A third Democratic candidate, John Edwards, said he would not hesitate to use force against extremists but said, “I believe we must first use maximum diplomatic and economic pressure on states like Pakistan and Saudi Arabia to take all necessary actions to stop Al Qaeda.”

Meanwhile, Gary L. Ackerman, Democratic chairman of a House panel on the Middle East and South Asia, said a Bush adviser’s declaration that US would have to consider using military force inside Pakistan if it identified key Al Qaeda targets there was a “stunning admission that the policy of largesse toward Pakistan pursued by the Administration for the last 5 years had failed.”

Testifying before the panel, John Gastright, Deputy Assistant Secretary of State for South And Central Asian Affairs, said Pakistan plays a key role in some of US’ most critical foreign policy goals, such as eliminating terrorism and violent extremism as a threat to our security, and creating a regional environment inhospitable to terrorism and other forms of violent extremism.

The Bush administration also intends “to assist President Musharraf to fulfil his commitment to making a successful transition to a democratically elected, civilian government, he said.

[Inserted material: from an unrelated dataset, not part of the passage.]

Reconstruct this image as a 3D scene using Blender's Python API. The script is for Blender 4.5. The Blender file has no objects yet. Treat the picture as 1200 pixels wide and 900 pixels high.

Washington thinks that in Musharraf’s three-pronged security, governance and development strategy the government has finally found the right approach in the tribal areas “and we and the international community should support it,” Gastright said.

At a separate hearing, a top Pentagon official also expressed concern at the speed with which Al Qaeda is setting up a safe haven in Pakistan and feared the efforts of the Musharraf government may not be enough to address the threat posed by the resurgent militant group.

“I honestly don’t know. How fast they ( Pakistan) could move. I am concerned with the speed with which it is building up-the safe haven is building up,” said Admiral Michael Mullen, Chairman of the Joint Chiefs of Staff designate at his nomination hearing before the Senate Armed Services Committee.